How does every one of these stories feel like the saddest thing you’ve ever heard? How did Millie’s father, an entirely innocent man, end up hounded into homelessness and a £310,000 “debt” to the Post Office? How in the ever-living Fujitsu does Lee Castleton still not have justice nearly two decades on?
That story is just one case highlighted in the first volume of the report, with Williams calling the human impact of the Post Office scandal “profoundly disturbing”. Other takeouts? The most widespread miscarriage of justice in British legal history just got wider. We used to think that 900 innocent subpostmasters were convicted after the Post Office pursued them for branch shortfalls – shortfalls that were not in fact down to theft, but to a computer system the Post Office and its developer, Fujitsu, knew was faulty. Today we learned there were in fact approximately 1,000 convictions. At least 10,000 victims were eligible for compensation, and that number is rising.
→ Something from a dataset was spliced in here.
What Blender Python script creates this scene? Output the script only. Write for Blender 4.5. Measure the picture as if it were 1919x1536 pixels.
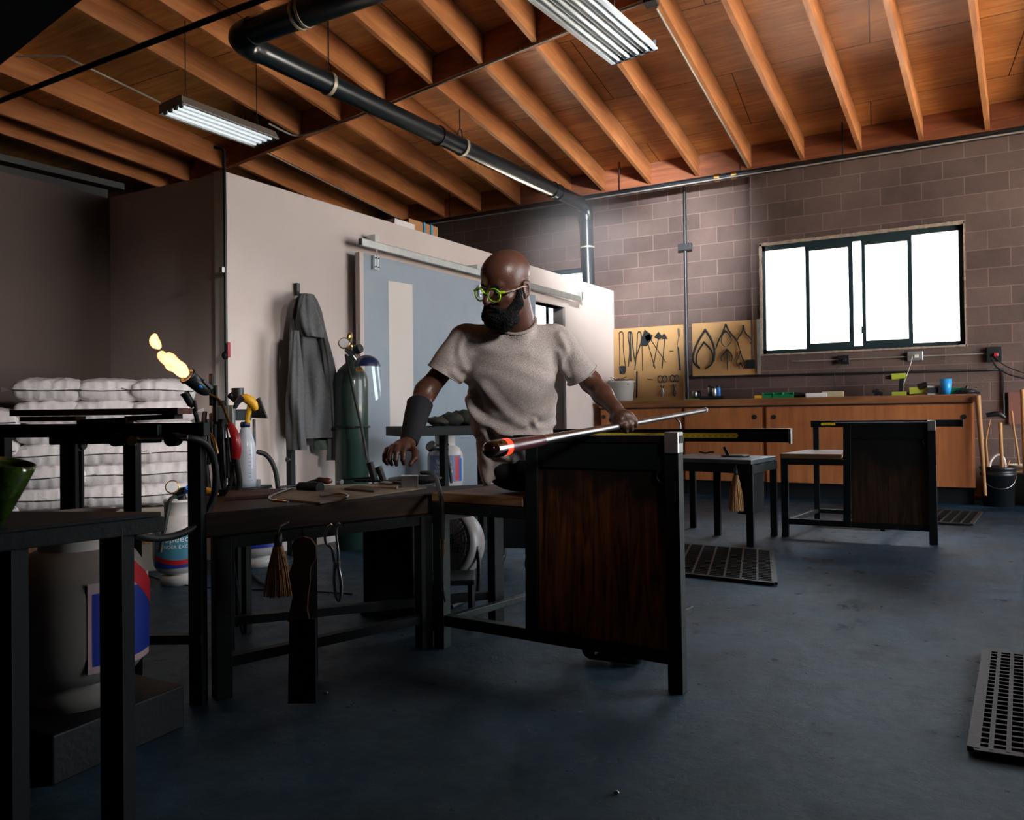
import bpy, math, random
import numpy as np
from mathutils import Vector, Matrix
random.seed(7); np.random.seed(7)
SC = bpy.context.scene; COL = SC.collection
for o in list(bpy.data.objects): bpy.data.objects.remove(o)

# ------------------------------------------------------------ camera, world, lights, exposure
F_PX = 1350.0; W_PX = 1919.0; H_PX = 1536.0
YAW = math.radians(26.8); ROLL = 0.012; CAM_H = 0.944; PITCH = math.atan((781.5 - 768) / F_PX)
_F = np.array([-math.sin(YAW)*math.cos(PITCH), math.cos(YAW)*math.cos(PITCH), math.sin(PITCH)])
_R0 = np.array([math.cos(YAW), math.sin(YAW), 0.0]); _U0 = np.cross(_R0, _F)
_R = _R0*math.cos(ROLL) - _U0*math.sin(ROLL); _U = _U0*math.cos(ROLL) + _R0*math.sin(ROLL)
CAM = np.array([0.0, 0.0, CAM_H])
cd = bpy.data.cameras.new('camera'); cam = bpy.data.objects.new('camera', cd); COL.objects.link(cam)
cd.sensor_fit = 'HORIZONTAL'; cd.sensor_width = 36.0; cd.lens = 36.0*F_PX/W_PX; cd.clip_start = 0.05; cd.clip_end = 300
m3 = Matrix(((_R[0], _U[0], -_F[0]), (_R[1], _U[1], -_F[1]), (_R[2], _U[2], -_F[2])))
cam.matrix_world = Matrix.Translation(Vector(CAM)) @ m3.to_4x4()
cd.dof.use_dof = True; cd.dof.focus_distance = 3.0; cd.dof.aperture_fstop = 7.0
SC.camera = cam
SC.view_settings.view_transform = 'Standard'; SC.view_settings.look = 'None'
SC.view_settings.gamma = 1.0; SC.view_settings.exposure = 1.35; SC.view_settings.use_curve_mapping = False

world = bpy.data.worlds.new('sky'); SC.world = world; world.use_nodes = True
wb = world.node_tree.nodes['Background']; wb.inputs[0].default_value = (0.86, 0.93, 1.0, 1); wb.inputs[1].default_value = 4.0

def area(name, loc, size, size_y, rot, power, col=(1, 1, 1), portal=False, spread=None):
    l = bpy.data.lights.new(name, 'AREA'); l.shape = 'RECTANGLE'; l.size = size; l.size_y = size_y
    l.energy = power; l.color = col
    if portal: l.cycles.is_portal = True
    if spread: l.spread = spread
    o = bpy.data.objects.new(name, l); COL.objects.link(o); o.location = loc; o.rotation_euler = rot
    return o
# daylight through the openings: portals guide the sky light into the room
area('window_portal', (-0.17, 9.34, 2.33), 2.2, 1.4, (math.radians(-90), 0, 0), 1, portal=True)
area('window_portal', (-3.95, 9.34, 2.2), 1.1, 1.6, (math.radians(-90), 0, 0), 1, portal=True)
area('door_portal', (4.72, 6.35, 1.88), 3.7, 3.8, (0, math.radians(90), 0), 1, portal=True)
def spot(name, loc, aim, power, size, radius, col):                     # added fill spots, not workshop fixtures; outside the frame, above and right
    l = bpy.data.lights.new(name, 'SPOT'); l.energy = power; l.color = col; l.spot_size = size; l.spot_blend = 1; l.shadow_soft_size = radius
    o = bpy.data.objects.new(name, l); COL.objects.link(o); o.location = loc; o.rotation_euler = (Vector(aim) - o.location).to_track_quat('-Z', 'Y').to_euler()
spot('wall_fill_spot', (-.6, 2.5, 3.35), (-2.75, 9.2, 3.05), 2500, .50, .12, (.93, .96, 1))
spot('bench_fill_spot', (2.2, 1.1, 2.6), (-1.35, 2.7, 1.30), 215, .50, .35, (1, .93, .88))
spot('store_fill_spot', (2.2, 2.7, 3.3), (-4.3, 3.0, 1.05), 200, .42, .2, (1, .93, .88))
sun = bpy.data.lights.new('sun', 'SUN'); sun.energy = 36; sun.angle = 0.01; sun.color = (1, .86, .70)
so = bpy.data.objects.new('sun', sun); COL.objects.link(so); so.location = (0, -5, 12); so.rotation_euler = Vector((-.40, .42, -.80)).to_track_quat('-Z', 'Y').to_euler()

# ------------------------------------------------------------ geometry helpers
def ray(px, py): return _F + _R*(px - 959.5)/F_PX - _U*(py - 768)/F_PX
def at(px, py, d): return ray(px, py)*d + CAM                      # a point at depth d (metres) from the viewpoint
def onz(px, py, z):
    r = ray(px, py); return r*((z - CAM_H)/r[2]) + CAM
def ony(px, py, y):
    r = ray(px, py); return r*(y/r[1]) + CAM
def onroof(px, py):
    r = ray(px, py); t = (3.95 + .05*9.2 - CAM_H)/(r[2] + .05*r[1]); return r*t + CAM
def onpart(px, py, off=0.0):                                          # point on the partition wall face
    n = np.array([5.75, -0.767, 0]); n /= np.linalg.norm(n); p0 = np.array([-3.871, 3.448, 0]) + n*off
    r = ray(px, py); t = ((p0 - CAM) @ n)/(r @ n); return r*t + CAM
V = lambda *a: np.array(a if len(a) > 1 else a[0], float)
def unit(v): v = np.asarray(v, float); return v/max(np.linalg.norm(v), 1e-9)
def frame(d, up=(0, 0, 1)):
    z = unit(d); up = np.asarray(up, float)
    if abs(z @ unit(up)) > .98: up = V(1, 0, 0) if abs(z[0]) < .9 else V(0, 1, 0)
    x = unit(np.cross(up, z)); y = np.cross(z, x); return x, y, z
def rotz(a): return np.array([[math.cos(a), -math.sin(a), 0], [math.sin(a), math.cos(a), 0], [0, 0, 1]])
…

And there have been even more tragic numerical upticks. It was previously thought that six victims of the Horizon scandal had taken their own lives; today we learned it was at least 13. A further 59 victims contemplated suicide at various points in their ordeal, and 10 of those actively attempted to take their own lives. At least one was admitted to a mental health facility on more than one occasion. Many self-harmed. Many say they began to abuse alcohol.
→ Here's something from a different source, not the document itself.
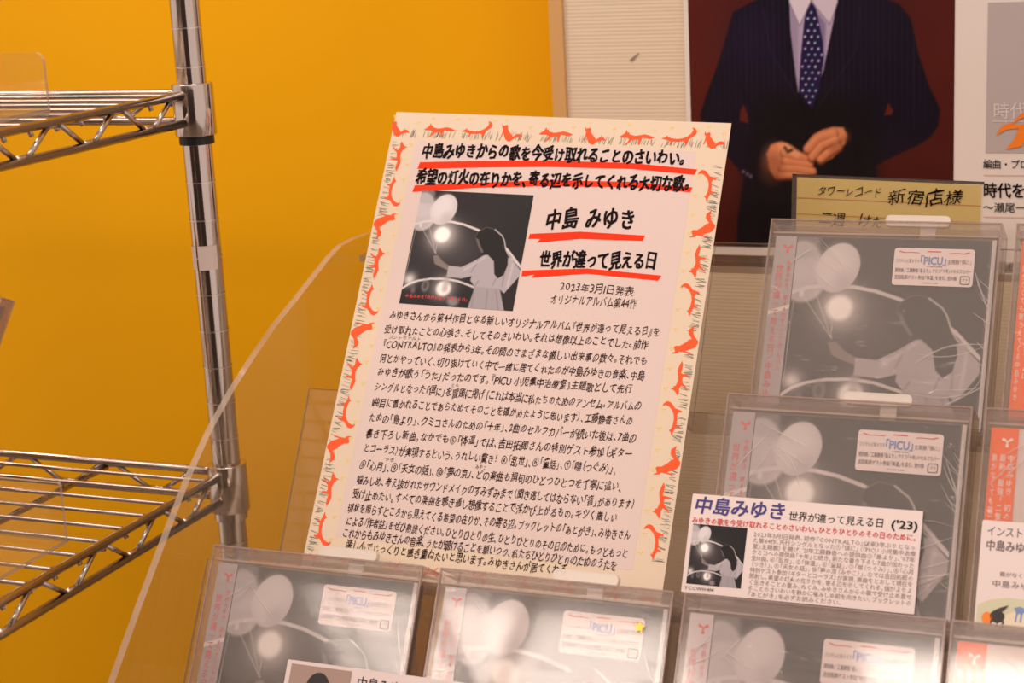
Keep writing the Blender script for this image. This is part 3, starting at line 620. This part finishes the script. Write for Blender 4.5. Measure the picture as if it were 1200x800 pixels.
# ---- yellow note in a clear sleeve, standing on the stand's top shelf
nt_=empty('yellow_note', W(-.0066,.0885,-.0357)); nt_.matrix_world = W(-.0066,.0880,.0245) @ Matrix.Rotation(math.radians(90),4,'X') @ Matrix.Rotation(math.radians(-1.8),4,'Z')
tag(nt_,'ruled yellow note with handwritten ink in a clear sleeve, behind the topmost case','note')
mb=MB(); mb.box(0,.127,-.0560,0,0,.0003); mb.build('paper',M['yellow'],nt_)
mb=MB(); mb.box(-.0035,.1285,-.0570,.0018,.0006,.0009); mb.build('clear_sleeve',M['sleeve'],nt_)
mb=MB(); mb.box(-.0036,-.0004,-.0575,.0022,-.0008,-.0002); mb.box(-.0036,.1285,.0002,.0022,-.0008,-.0002); mb.build('sleeve_backing',mat('dark_sleeve_backing',(70,52,44),.5),nt_)
for q in range(5):
    mb=MB(); y=-.0140-.0115*q
    if y<-.055: break
    mb.poly([(0,y),(0,y-.0006),(.127,y-.0006),(.127,y)],.0005); mb.build('rule_line',M['yline'],nt_)
text('ink_line','タワーレコード',.0150,-.0082,.0600,-.0080,.0078,M['ink'],nt_,.0011,hand=1.3,slant=.22)
text('ink_line','新宿店様',.0640,-.0100,.1150,-.0098,.0115,M['ink'],nt_,.0011,hand=1.3,slant=.16)
text('ink_line','二週　けた',.0170,-.0285,.0620,-.0285,.0100,M['ink'],nt_,.0011,hand=1.3,slant=.15)

# ================================================================== handwritten sign card
CW,CH=.240,.3285
TLc=Vector((-.2712,-.0033,.0827)); TRc=Vector((-.0319,.0117,.0724)); BLc=Vector((-.2716,-.1839,-.1893))
ex=(TRc-TLc).normalized(); ez=ex.cross((TLc-BLc).normalized()).normalized(); ey=ez.cross(ex)
Rm=Matrix((ex,ey,ez)).transposed().to_4x4()
cdn=empty('handwritten_sign', Matrix.Translation(TLc+Vector((0,0,Z0))) @ Rm)
tag(cdn,'large handwritten Japanese sign with an orange fox border, leaning on the clear stand','sign')
mb=MB(); mb.box(0,CW,-CH,0,-.0006,0); mb.build('paper',M['cream'],cdn)
mb=MB(); prism(mb,slab(CW-.0400,CH-.0440,.002,0,0,x=.0195,y=-.0215),0,.00008); mb.build('writing_panel',M['card'],cdn)
mm=.001
HL=[('中島みゆきからの歌を今受け取れることのさいわい。',(25.5,-28.8,213.6,-27.1),12.2,'ink',.030,1.0),
('希望の灯火の在りかを、寄る辺を示してくれる大切な歌。',(25.0,-49.0,219.0,-44.9),12.2,'ink',.030,1.0),
('中島 みゆき',(123.5,-75.5,186.0,-72.5),16.5,'ink',.022,1.1),
('世界が違って見える日',(124.3,-105.0,204.4,-101.6),13.0,'ink',.026,.9),
('2023年3月1日発表',(141.6,-123.3,192.3,-123.5),7.4,'brownink',-.004,1.1),
('オリジナルアルバム第44作',(136.7,-132.1,195.4,-132.2),7.4,'brownink',-.004,1.1)]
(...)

Some numbers haven’t changed, though – the tally of people charged for ruining this many thousands of lives still stands at precisely zero.
That blame side of matters will be addressed in the next phase of Williams’ report, and a significant police investigation is already under way. But the inquiry chair wanted to use this first volume to urgently catalyse the “full, fair and prompt” redress the government keeps saying is due to victims. In fact, he’s very keen the government should spell out what full and fair redress means. Ideally by, like, yesterday – but in the absence of that, ASAFP. That’s not Sir Wyn’s abbreviation, I should stress. But it’s very much the vibe of this compelling report, given the number of victims still to be compensated by any one of the four redress schemes. Of these, three are run by the government, and one by the Post Office. The Post Office! That feels totally normal – like appointing the wolf as loss adjuster for the three little pigs’ house insurance claims.
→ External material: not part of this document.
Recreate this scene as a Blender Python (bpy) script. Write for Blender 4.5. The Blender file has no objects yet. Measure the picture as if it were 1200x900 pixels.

Yet even at this first stage, Williams was clear that these thousands of individual horror stories were not the result of some kind of antagonist-free natural disaster. They happened because there were perpetrators. Someone blew thousands of houses down. His report states that all of these people and their wider families are to be regarded as victims of “wholly unacceptable behaviour perpetrated by a number of individuals employed by and/or associated with the Post Office and Fujitsu”.
Indeed, a notable feature of today’s report is how many of the victims had begged for help when their Horizon terminals started showing weird shortfalls. One postmistress had made 256 calls to the helpdesk about Horizon problems. She would later be incarcerated and denied contact with her daughter on the latter’s 18th birthday. Her daughter died the following year. I have to say that even selecting which glimpses of suffering to include in this column feels disrespectful to all the others – the fact is that every single one is a tragedy whose ripples can only be guessed at. Small wonder Williams recommended that close family members affected by this are also compensated.
And so to another of those families. The facts of Harjinder Butoy’s story are modern, but its emotional dynamics feel like something straight out of a Thomas Hardy novel. Here was a man in the prime of his life, with a thriving small business established with a loan from his brother. Then, a twist of fate … and the descent is dizzyingly rapid. The total loss of reputation, a court case, imprisonment. His shame – the shame of an innocent man – reported in newspapers from the Daily Telegraph to the Punjab Times. Harjinder’s whole family were sucked into the vortex of his misfortune – his wife was left homeless and penniless with their three young children; his brother’s loan could never be repaid; his parents gave everything to try to ameliorate his situation, though everything wasn’t enough. Mr Butoy spent longer in prison than any other victim of the Post Office scandal, and 14 years passed between his suspension and his conviction being quashed. His bankruptcy dogged him for a decade or more, his mental health has been destroyed, and he has never been able to find work.
It feels impossible not to think of Harjinder’s fall in counterpoint to the seemingly unstoppable rise of senior executives at Fujitsu, and most particularly at the Post Office, where the boss class secured bonuses, directorships, and – who knows? – maybe even a few places in hell.
Harjinder broke a long silence on the eve of this report’s publication. “I just want everyone to know the impact, what’s happened to us all,” he said. “But I also need someone to be punished and let them go to prison and feel like what we’ve been through.” Quite so. But do “someones” like that go to prison – or is it only people like Harjinder Butoy who do? That is the key question which remains, and no country where the little people pay for the sins of the bigwigs should ever consider itself properly civilised. Compensation should be full and fair – but so should justice.